#### Your instructions
Copy exactly the lines from the one containing "Continue the Blender" through the last line of the records, both included, and nothing more.
>>>>
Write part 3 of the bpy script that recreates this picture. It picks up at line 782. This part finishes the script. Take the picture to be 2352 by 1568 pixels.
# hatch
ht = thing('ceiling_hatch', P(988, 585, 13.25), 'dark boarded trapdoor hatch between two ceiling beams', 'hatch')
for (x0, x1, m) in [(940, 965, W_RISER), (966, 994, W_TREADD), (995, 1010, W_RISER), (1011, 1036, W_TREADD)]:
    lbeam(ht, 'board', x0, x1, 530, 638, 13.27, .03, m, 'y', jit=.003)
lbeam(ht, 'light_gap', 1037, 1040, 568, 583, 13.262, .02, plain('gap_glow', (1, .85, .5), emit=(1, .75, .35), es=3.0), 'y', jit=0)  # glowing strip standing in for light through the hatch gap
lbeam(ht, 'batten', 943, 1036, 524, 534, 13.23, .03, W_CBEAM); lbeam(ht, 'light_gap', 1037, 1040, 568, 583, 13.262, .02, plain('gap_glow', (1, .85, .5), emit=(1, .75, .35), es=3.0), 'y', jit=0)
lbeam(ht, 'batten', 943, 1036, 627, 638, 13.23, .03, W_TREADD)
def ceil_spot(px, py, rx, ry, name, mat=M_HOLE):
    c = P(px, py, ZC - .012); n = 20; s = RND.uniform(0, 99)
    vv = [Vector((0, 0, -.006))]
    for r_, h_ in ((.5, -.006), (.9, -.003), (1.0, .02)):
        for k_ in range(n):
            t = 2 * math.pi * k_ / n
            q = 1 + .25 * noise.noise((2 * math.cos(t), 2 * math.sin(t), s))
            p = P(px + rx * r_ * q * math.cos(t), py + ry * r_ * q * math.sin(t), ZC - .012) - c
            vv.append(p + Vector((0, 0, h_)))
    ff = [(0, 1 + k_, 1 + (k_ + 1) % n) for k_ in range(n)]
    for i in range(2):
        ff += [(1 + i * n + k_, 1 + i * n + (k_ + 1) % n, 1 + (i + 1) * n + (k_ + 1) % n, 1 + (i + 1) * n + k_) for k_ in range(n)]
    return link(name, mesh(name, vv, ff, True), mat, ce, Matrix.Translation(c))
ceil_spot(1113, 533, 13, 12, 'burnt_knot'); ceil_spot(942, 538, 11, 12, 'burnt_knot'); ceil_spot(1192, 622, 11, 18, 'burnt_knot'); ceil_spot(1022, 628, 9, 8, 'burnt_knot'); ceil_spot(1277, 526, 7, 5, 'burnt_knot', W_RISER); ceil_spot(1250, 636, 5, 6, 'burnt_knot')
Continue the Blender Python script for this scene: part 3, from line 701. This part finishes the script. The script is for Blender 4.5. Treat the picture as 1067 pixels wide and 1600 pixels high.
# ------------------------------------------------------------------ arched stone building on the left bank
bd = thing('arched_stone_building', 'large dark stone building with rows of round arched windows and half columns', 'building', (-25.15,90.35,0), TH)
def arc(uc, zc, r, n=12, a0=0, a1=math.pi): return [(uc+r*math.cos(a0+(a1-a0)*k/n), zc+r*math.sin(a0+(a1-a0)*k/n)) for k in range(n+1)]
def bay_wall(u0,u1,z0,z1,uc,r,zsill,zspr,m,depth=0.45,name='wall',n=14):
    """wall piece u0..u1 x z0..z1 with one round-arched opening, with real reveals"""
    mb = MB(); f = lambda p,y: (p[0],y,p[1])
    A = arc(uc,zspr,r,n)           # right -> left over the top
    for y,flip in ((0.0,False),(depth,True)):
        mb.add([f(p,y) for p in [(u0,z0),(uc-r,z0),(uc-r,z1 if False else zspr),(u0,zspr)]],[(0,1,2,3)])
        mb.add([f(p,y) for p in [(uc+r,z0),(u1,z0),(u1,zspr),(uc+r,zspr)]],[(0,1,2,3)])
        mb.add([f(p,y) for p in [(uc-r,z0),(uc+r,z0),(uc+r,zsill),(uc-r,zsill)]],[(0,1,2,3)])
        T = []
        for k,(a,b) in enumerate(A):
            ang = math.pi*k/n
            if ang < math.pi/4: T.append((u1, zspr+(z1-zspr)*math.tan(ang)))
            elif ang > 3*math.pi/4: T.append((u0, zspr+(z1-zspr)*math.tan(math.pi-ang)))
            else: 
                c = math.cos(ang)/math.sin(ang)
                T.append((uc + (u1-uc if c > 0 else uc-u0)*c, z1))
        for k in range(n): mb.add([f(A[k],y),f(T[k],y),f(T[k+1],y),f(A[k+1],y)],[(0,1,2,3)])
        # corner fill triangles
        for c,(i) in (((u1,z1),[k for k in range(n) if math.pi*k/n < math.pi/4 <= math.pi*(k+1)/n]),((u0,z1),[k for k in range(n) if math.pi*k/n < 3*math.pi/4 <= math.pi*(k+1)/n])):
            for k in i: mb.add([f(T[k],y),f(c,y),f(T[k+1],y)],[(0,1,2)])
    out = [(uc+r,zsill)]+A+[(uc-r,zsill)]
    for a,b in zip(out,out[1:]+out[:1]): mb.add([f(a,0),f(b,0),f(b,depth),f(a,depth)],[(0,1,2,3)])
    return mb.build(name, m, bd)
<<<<
#### Solution for this exercise
Continue the Blender Python script for this scene: part 3, from line 701. This part finishes the script. The script is for Blender 4.5. Treat the picture as 1067 pixels wide and 1600 pixels high.
# ------------------------------------------------------------------ arched stone building on the left bank
bd = thing('arched_stone_building', 'large dark stone building with rows of round arched windows and half columns', 'building', (-25.15,90.35,0), TH)
def arc(uc, zc, r, n=12, a0=0, a1=math.pi): return [(uc+r*math.cos(a0+(a1-a0)*k/n), zc+r*math.sin(a0+(a1-a0)*k/n)) for k in range(n+1)]
def bay_wall(u0,u1,z0,z1,uc,r,zsill,zspr,m,depth=0.45,name='wall',n=14):
    """wall piece u0..u1 x z0..z1 with one round-arched opening, with real reveals"""
    mb = MB(); f = lambda p,y: (p[0],y,p[1])
    A = arc(uc,zspr,r,n)           # right -> left over the top
    for y,flip in ((0.0,False),(depth,True)):
        mb.add([f(p,y) for p in [(u0,z0),(uc-r,z0),(uc-r,z1 if False else zspr),(u0,zspr)]],[(0,1,2,3)])
        mb.add([f(p,y) for p in [(uc+r,z0),(u1,z0),(u1,zspr),(uc+r,zspr)]],[(0,1,2,3)])
        mb.add([f(p,y) for p in [(uc-r,z0),(uc+r,z0),(uc+r,zsill),(uc-r,zsill)]],[(0,1,2,3)])
        T = []
        for k,(a,b) in enumerate(A):
            ang = math.pi*k/n
            if ang < math.pi/4: T.append((u1, zspr+(z1-zspr)*math.tan(ang)))
            elif ang > 3*math.pi/4: T.append((u0, zspr+(z1-zspr)*math.tan(math.pi-ang)))
            else: 
                c = math.cos(ang)/math.sin(ang)
                T.append((uc + (u1-uc if c > 0 else uc-u0)*c, z1))
        for k in range(n): mb.add([f(A[k],y),f(T[k],y),f(T[k+1],y),f(A[k+1],y)],[(0,1,2,3)])
        # corner fill triangles
        for c,(i) in (((u1,z1),[k for k in range(n) if math.pi*k/n < math.pi/4 <= math.pi*(k+1)/n]),((u0,z1),[k for k in range(n) if math.pi*k/n < 3*math.pi/4 <= math.pi*(k+1)/n])):
            for k in i: mb.add([f(T[k],y),f(c,y),f(T[k+1],y)],[(0,1,2)])
    out = [(uc+r,zsill)]+A+[(uc-r,zsill)]
    for a,b in zip(out,out[1:]+out[:1]): mb.add([f(a,0),f(b,0),f(b,depth),f(a,depth)],[(0,1,2,3)])
    return mb.build(name, m, bd)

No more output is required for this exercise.